Le premier ministre Jean Charest a refroidi les ardeurs des nationalistes catalans, lundi à Barcelone, en affirmant que les Québécois éprouvaient une «fatigue» à propos de la question nationale.

«Il y a chez nous, c'est mon constat, une fatigue du débat (national) comme tel», a-t-il déclaré en réponse à un journaliste catalan, reprenant des propos qu'il avait tenus plus tôt au quotidien La Vanguardia.

Selon lui, cette «lassitude» et «un désir de renouveau» expliquent en grande partie la déconfiture du Bloc québécois aux élections fédérales du 2 mai.

M. Charest a toutefois tenu à préciser qu'«il y a et il y aura toujours des Québécois qui croient que l'avenir du Québec est à l'extérieur du Canada en créant un pays indépendant».

Alors qu'il est en perte de vitesse au Québec, le mouvement indépendantiste gagne en popularité en Catalogne depuis un an. Les déclarations de Jean Charest, même si elles ne font que reprendre une analyse largement partagée au Québec, ont donc eu un certain retentissement à Barcelone. Depuis longtemps, la région espagnole semi-autonome voit dans le Québec une source d'inspiration dans ses efforts visant à accroître ses pouvoirs.

L'an dernier, le Tribunal constitutionnel d'Espagne a invalidé certains des statuts de la Catalogne, qui avaient été convenus entre Madrid et Barcelone, notamment en matière fiscale. La décision a ulcéré les Catalans, qui ont réagi en tenant une manifestation monstre à Barcelone. Depuis, l'appui à l'indépendance est passé d'une dizaine de points dans les sondages à plus de 30 pour cent.

Pendant la conférence de presse tenue lundi en compagnie du président catalan, Artur Mas, toutes les questions ont porté sur la question nationale. Au pouvoir depuis l'automne dernier, M. Mas se dit personnellement en faveur de l'indépendance de la Catalogne, mais le projet ne fait pas partie du programme de son parti.
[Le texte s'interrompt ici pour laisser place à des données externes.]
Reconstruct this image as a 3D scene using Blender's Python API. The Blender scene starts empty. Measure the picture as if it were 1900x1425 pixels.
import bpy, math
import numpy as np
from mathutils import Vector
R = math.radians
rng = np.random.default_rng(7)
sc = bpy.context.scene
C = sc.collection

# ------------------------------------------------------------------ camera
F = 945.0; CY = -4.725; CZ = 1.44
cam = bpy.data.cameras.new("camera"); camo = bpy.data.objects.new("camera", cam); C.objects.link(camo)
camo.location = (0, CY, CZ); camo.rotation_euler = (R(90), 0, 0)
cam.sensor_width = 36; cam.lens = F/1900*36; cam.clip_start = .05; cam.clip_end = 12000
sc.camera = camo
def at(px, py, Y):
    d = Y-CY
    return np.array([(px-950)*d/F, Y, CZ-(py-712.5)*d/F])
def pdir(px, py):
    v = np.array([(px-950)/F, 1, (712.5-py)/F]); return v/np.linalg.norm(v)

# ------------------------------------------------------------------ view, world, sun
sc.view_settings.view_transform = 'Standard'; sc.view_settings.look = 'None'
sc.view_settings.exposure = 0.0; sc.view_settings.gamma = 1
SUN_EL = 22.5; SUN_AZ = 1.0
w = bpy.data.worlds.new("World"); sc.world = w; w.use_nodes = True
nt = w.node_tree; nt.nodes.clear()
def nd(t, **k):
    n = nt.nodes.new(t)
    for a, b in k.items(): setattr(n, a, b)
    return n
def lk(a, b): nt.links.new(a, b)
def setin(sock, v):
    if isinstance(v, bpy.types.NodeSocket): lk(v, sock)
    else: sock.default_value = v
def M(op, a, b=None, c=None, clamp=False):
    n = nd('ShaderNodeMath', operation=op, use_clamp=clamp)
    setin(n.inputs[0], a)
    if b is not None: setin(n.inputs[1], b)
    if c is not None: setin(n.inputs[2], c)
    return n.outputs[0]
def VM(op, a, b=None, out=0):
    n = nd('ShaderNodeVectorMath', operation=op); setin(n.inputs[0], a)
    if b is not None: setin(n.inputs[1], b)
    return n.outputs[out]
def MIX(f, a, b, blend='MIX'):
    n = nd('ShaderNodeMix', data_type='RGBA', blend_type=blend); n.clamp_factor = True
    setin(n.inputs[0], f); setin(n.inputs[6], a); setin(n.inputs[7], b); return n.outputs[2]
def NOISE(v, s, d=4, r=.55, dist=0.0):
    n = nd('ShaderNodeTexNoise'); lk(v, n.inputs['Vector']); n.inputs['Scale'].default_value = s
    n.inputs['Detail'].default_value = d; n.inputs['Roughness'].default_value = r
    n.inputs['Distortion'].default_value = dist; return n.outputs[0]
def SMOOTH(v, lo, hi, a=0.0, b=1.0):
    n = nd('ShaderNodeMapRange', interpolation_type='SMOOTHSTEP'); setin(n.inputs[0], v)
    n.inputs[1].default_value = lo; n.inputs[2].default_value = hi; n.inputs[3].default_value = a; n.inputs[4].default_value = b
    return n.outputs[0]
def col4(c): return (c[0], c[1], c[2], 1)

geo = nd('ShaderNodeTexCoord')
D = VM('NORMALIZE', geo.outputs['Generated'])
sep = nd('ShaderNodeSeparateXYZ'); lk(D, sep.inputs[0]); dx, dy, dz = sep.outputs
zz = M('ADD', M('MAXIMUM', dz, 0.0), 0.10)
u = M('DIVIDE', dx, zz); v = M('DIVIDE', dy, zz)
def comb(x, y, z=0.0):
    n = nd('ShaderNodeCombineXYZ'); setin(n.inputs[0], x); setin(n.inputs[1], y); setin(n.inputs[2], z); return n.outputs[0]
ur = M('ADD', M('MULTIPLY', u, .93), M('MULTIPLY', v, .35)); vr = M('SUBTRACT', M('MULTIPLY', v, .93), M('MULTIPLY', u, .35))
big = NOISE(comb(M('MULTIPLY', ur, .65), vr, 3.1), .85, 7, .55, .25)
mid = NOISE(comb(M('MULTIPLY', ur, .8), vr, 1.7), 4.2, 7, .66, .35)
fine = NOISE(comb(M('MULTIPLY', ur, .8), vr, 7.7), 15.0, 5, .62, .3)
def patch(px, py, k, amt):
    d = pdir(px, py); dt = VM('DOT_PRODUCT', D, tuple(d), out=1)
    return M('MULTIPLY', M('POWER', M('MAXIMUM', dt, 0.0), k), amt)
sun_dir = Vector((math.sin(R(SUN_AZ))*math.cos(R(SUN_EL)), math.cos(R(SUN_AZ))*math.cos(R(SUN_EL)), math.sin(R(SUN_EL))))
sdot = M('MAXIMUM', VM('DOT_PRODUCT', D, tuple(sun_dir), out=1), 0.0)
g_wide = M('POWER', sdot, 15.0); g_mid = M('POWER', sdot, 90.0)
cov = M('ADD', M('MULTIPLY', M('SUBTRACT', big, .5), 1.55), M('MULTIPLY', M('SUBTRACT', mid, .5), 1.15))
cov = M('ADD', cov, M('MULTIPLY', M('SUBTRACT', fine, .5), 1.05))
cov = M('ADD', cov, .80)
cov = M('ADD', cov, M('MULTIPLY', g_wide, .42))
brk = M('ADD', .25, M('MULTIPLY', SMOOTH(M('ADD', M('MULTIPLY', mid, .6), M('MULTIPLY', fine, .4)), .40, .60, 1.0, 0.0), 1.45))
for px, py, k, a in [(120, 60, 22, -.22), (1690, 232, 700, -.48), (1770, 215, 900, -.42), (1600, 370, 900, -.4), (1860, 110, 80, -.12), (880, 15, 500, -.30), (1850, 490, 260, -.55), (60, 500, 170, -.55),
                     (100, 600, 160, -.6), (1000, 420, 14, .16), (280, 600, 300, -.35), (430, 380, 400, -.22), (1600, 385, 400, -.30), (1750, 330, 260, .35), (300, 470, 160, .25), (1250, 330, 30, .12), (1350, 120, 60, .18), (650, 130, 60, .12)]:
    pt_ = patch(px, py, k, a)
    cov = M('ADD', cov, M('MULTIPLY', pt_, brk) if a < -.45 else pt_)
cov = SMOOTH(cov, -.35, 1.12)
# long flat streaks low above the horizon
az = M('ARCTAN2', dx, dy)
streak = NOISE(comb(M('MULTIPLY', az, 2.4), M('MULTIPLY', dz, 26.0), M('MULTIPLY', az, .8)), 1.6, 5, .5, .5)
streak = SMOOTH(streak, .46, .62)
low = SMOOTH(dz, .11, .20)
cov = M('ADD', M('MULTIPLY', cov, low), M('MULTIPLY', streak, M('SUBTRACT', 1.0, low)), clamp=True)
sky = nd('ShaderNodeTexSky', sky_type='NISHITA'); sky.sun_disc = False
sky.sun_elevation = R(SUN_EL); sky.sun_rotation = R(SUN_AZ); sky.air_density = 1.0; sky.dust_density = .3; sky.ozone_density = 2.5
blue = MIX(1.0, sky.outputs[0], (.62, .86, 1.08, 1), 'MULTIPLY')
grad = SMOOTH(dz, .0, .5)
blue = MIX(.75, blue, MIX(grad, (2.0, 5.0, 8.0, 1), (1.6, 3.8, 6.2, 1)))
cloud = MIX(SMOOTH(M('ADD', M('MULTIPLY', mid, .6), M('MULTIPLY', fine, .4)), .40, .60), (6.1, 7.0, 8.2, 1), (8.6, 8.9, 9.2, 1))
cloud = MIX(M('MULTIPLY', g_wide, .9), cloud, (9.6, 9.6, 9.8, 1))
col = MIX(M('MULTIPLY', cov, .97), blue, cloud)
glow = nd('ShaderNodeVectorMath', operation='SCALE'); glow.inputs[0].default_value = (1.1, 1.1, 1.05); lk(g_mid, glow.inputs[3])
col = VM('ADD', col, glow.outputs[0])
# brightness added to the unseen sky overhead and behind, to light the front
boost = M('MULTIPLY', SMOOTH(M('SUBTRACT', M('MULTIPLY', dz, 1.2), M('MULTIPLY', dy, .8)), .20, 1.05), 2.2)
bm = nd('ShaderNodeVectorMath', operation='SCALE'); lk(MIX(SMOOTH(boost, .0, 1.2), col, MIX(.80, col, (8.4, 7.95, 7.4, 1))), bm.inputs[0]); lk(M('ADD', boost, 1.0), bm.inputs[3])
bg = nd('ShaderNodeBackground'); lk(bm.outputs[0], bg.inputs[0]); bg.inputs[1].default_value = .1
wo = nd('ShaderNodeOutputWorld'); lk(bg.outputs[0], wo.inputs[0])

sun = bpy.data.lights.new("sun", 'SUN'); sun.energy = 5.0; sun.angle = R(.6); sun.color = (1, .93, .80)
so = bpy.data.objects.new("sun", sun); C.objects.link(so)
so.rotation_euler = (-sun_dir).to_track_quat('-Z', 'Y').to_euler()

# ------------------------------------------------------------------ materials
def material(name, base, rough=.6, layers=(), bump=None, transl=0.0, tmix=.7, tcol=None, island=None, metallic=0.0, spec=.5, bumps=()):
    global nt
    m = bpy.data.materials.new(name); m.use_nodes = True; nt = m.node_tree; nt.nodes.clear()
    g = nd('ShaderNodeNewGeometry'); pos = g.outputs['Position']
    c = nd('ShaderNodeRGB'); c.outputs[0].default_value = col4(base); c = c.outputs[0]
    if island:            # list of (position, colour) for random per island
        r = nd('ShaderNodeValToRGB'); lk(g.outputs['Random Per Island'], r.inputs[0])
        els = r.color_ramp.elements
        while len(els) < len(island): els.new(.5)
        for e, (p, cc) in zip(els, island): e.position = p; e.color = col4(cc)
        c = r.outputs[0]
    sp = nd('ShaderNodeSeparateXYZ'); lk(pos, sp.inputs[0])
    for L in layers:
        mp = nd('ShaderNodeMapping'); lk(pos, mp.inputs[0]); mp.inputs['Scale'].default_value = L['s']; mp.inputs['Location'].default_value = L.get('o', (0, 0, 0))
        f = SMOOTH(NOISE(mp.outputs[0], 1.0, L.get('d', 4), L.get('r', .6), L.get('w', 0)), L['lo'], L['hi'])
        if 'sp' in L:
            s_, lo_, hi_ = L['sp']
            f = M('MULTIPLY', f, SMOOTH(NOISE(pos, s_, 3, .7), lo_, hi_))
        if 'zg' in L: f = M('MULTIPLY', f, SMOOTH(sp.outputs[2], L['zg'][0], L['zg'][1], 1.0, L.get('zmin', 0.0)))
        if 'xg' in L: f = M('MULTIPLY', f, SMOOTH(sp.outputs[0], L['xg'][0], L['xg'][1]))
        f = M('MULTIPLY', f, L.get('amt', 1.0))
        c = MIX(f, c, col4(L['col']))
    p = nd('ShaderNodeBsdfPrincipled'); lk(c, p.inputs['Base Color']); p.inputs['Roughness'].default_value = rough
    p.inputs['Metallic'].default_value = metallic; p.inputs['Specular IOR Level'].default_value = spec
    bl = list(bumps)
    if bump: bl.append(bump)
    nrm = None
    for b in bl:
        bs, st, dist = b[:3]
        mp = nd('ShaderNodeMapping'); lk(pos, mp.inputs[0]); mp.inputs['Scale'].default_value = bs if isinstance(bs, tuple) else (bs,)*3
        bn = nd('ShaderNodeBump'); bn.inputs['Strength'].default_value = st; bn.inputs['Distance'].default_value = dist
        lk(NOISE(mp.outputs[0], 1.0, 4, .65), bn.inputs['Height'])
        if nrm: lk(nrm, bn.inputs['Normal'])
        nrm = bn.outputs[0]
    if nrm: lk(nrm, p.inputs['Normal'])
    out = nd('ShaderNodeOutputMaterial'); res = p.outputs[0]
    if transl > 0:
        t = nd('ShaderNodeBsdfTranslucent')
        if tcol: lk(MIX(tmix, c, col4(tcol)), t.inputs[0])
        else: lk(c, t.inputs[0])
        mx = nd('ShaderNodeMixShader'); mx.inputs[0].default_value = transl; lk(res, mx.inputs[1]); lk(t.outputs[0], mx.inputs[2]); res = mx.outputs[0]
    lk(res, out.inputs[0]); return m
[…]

Quand on lui a demandé en quoi il s'inspirait de l'expérience des souverainistes québécois, il n'a pas répondu clairement, se contentant de rappeler ses deux grands objectifs politiques: obtenir de Madrid un transfert de l'assiette fiscale -un privilège dont bénéficient déjà le Pays basque et la Navarre-, ainsi que le droit de tenir un référendum sur l'avenir de la Catalogne.

Interrogé par un journaliste, Jean Charest a refusé de se prononcer directement sur la situation catalane.

«Ce que vous vivez s'inscrit dans votre histoire, dans votre réalité, et c'est différent de ce que nous vivons au Québec, même si les rapprochements sont assez importants sur la langue et sur la culture», a-t-il dit, en rappelant que le Canada est l'une des fédérations les plus décentralisées au monde.

«Il existe, dans toute fédération, des tensions constantes entre le pouvoir central et le pouvoir des entités fédérées», a-t-il néanmoins admis.